Science and research may be useful for answering questions like “how can we most effectively teach children?” But it doesn’t really have any bearing on whether we should give people unwanted grammar corrections or use their grammar to judge them. In this, common sense and politeness win the day, and they simply say: “No.” Or perhaps rather: “Please don’t.”
Language “Decay”#
There is one objection that I think is worth addressing, that comes from a place other than raw snobbery. It goes something like this:
But Jimmy! What if this social pressure serves a good purpose? What if it prevents language change, allowing our language to stay as it is for longer, connecting us with writers of the past? What if we really like the way English is and don’t want it to change, for aesthetic or culture reasons, or the belief that the language is in some way particularly well-suited for use as it is?
This objection (phrased differently) was raised when I posted an earlier, shorter version of this essay to Facebook. And I’m not sure what to do with it. I suspect some people think that this is a worthy goal, an upside of grammar corrections to be balanced against the politeness elements. Others, I imagine, see it as a silver lining or a subsidiary purpose to our prescriptions and our societal elevation of relatively conservative conventions and grammar norms.
For me, there are two considerations here. One is whether this works at all. Of course, in the long term, it is futile; English will change eventually, slowly but surely, as it has before, whatever we do. But maybe prescriptive grammar slows down language change.
Does it? Probably, but I think people overestimate the effect. And I think the effect is almost entirely accomplished in those situations where prescriptivism is appropriate, namely, copy-editing and education. I simply don’t think people correcting their acquaintances’ text messages for them or judging their grammar online does much to keep the language from changing.
But even if judgmentalism (and fear of judgmentalism) does slow down language change, why does it matter? English as it is now isn’t that special. It’s just a language, like any other. Whatever it evolves into will suit humanity and society’s purposes equally well. Heroic efforts to try and stop the inevitable is not certainly not worth the rudeness that often comes along with them.

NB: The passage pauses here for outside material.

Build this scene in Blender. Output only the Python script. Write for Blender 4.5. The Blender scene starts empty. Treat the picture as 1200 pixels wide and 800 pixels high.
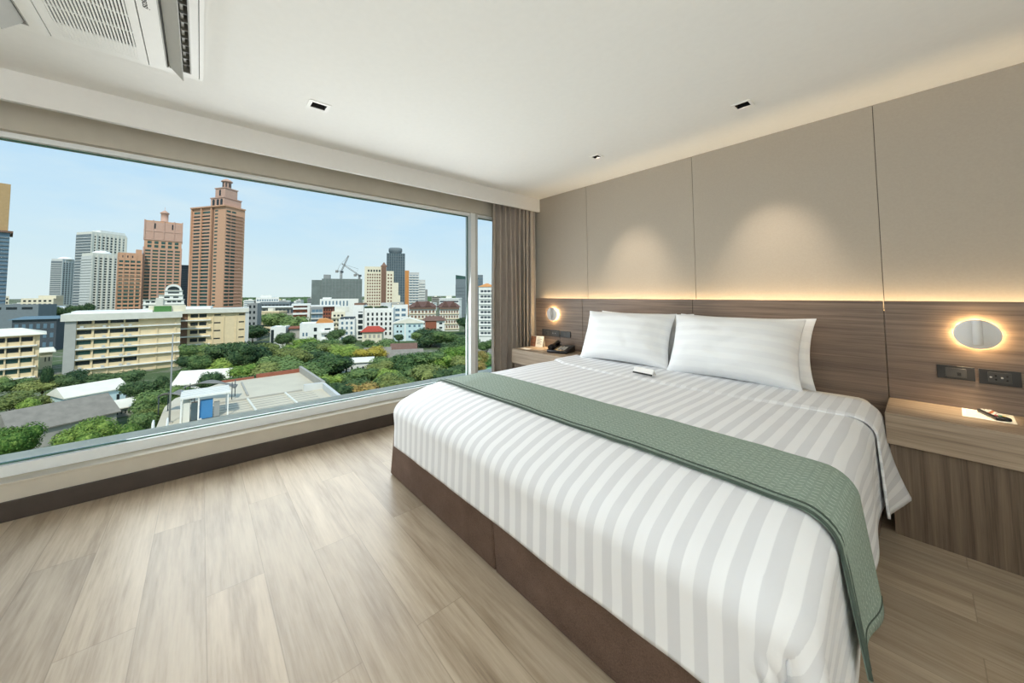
import bpy, bmesh, math, random
from mathutils import Vector, Matrix, noise
R = math.radians
rnd = random.Random(7)
scene = bpy.context.scene
col = scene.collection

# ------------------------------------------------------------------ helpers
class MB:
    """collects shapes in one bmesh; every shape may pick a material slot"""
    def __init__(s): s.bm = bmesh.new()
    def _m(s, faces, mi, smooth=False):
        for f in faces: f.material_index = mi; f.smooth = smooth
    def box(s, x0, x1, y0, y1, z0, z1, mi=0, bevel=0.0, seg=2, M=None):
        vs = [s.bm.verts.new(p) for p in ((x0,y0,z0),(x1,y0,z0),(x1,y1,z0),(x0,y1,z0),(x0,y0,z1),(x1,y0,z1),(x1,y1,z1),(x0,y1,z1))]
        fs = [s.bm.faces.new([vs[i] for i in q]) for q in ((3,2,1,0),(4,5,6,7),(0,1,5,4),(1,2,6,5),(2,3,7,6),(3,0,4,7))]
        s._m(fs, mi)
        if bevel > 0:
            r = bmesh.ops.bevel(s.bm, geom=list({e for f in fs for e in f.edges}), offset=bevel, segments=seg, profile=0.5, affect='EDGES')
            s._m(r['faces'], mi, True)
            vs = list({v for f in r['faces'] for v in f.verts} | {v for v in vs if v.is_valid})
        if M is not None: bmesh.ops.transform(s.bm, matrix=M, verts=[v for v in vs if v.is_valid])
        return vs
    def prism(s, pts, z0, z1, mi=0, M=None):
        lo = [s.bm.verts.new((p[0], p[1], z0)) for p in pts]; hi = [s.bm.verts.new((p[0], p[1], z1)) for p in pts]
        fs = [s.bm.faces.new(lo[::-1]), s.bm.faces.new(hi)]
        n = len(pts)
        for i in range(n): fs.append(s.bm.faces.new((lo[i], lo[(i+1)%n], hi[(i+1)%n], hi[i])))
        s._m(fs, mi)
        if M is not None: bmesh.ops.transform(s.bm, matrix=M, verts=lo+hi)
    def poly(s, pts, mi=0):
        f = s.bm.faces.new([s.bm.verts.new(p) for p in pts]); f.material_index = mi
        return f
    def lathe(s, prof, n=24, mi=0, M=None, smooth=True, cap=True):
        """prof = [(r, z)...] about the z axis"""
        rings = []
        for r, z in prof:
            rings.append([s.bm.verts.new((r*math.cos(2*math.pi*i/n), r*math.sin(2*math.pi*i/n), z)) for i in range(n)])
        fs = []
        for a, b in zip(rings, rings[1:]):
            for i in range(n): fs.append(s.bm.faces.new((a[i], a[(i+1)%n], b[(i+1)%n], b[i])))
        s._m(fs, mi, smooth)
        if cap:
            s._m([s.bm.faces.new(rings[0][::-1]), s.bm.faces.new(rings[-1])], mi)
        if M is not None: bmesh.ops.transform(s.bm, matrix=M, verts=[v for r in rings for v in r])
    def tube(s, pts, r, n=8, mi=0):
        pts = [Vector(p) for p in pts]; rings = []
        for i, p in enumerate(pts):
            t = (pts[min(i+1, len(pts)-1)] - pts[max(i-1, 0)]).normalized()
            u = t.cross(Vector((0,0,1)) if abs(t.z) < .95 else Vector((1,0,0))).normalized(); w = t.cross(u)
            rr = r[i] if isinstance(r, (list, tuple)) else r
            rings.append([s.bm.verts.new(p + u*rr*math.cos(2*math.pi*k/n) + w*rr*math.sin(2*math.pi*k/n)) for k in range(n)])
        fs = []
        for a, b in zip(rings, rings[1:]):
            for k in range(n): fs.append(s.bm.faces.new((a[k], a[(k+1)%n], b[(k+1)%n], b[k])))
        s._m(fs, mi, True)
        s._m([s.bm.faces.new(rings[0][::-1]), s.bm.faces.new(rings[-1])], mi)
    def grid(s, nu, nv, fn, mi=0, smooth=True, uv=None):
        vs = [[s.bm.verts.new(fn(i/nu, j/nv)) for j in range(nv+1)] for i in range(nu+1)]
        lay = s.bm.loops.layers.uv.verify() if uv else None
        for i in range(nu):
            for j in range(nv):
                f = s.bm.faces.new((vs[i][j], vs[i+1][j], vs[i+1][j+1], vs[i][j+1])); f.material_index = mi; f.smooth = smooth
                if uv:
                    for l, (a, b) in zip(f.loops, ((i,j),(i+1,j),(i+1,j+1),(i,j+1))): l[lay].uv = uv(a/nu, b/nv)
        return vs
    def build(s, name, mats, parent=None, fix=True):
        if fix: bmesh.ops.recalc_face_normals(s.bm, faces=s.bm.faces)
        me = bpy.data.meshes.new(name); s.bm.to_mesh(me); s.bm.free()
        for m in (mats if isinstance(mats, (list, tuple)) else [mats]): me.materials.append(m)
        o = bpy.data.objects.new(name, me); col.objects.link(o)
        if parent is not None: o.parent = parent
        return o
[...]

I personally am not attached to the current form of English, but there is a way in which I can relate. I do remember being upset at some of the changes that are happening (very slowly) in the German language, but then I was comforted by something: Unless something drastically increases my life-span, German as I’ve learned it will remain a valid and prestigious way to speak German (modulo my mistakes and accent), for the rest of my days.
Perhaps my children’s children will live in a world where German is drastically and unrecoverably different – if I even have children who then have children – but that will be their problem, and I’m sure their opinions will differ from mine.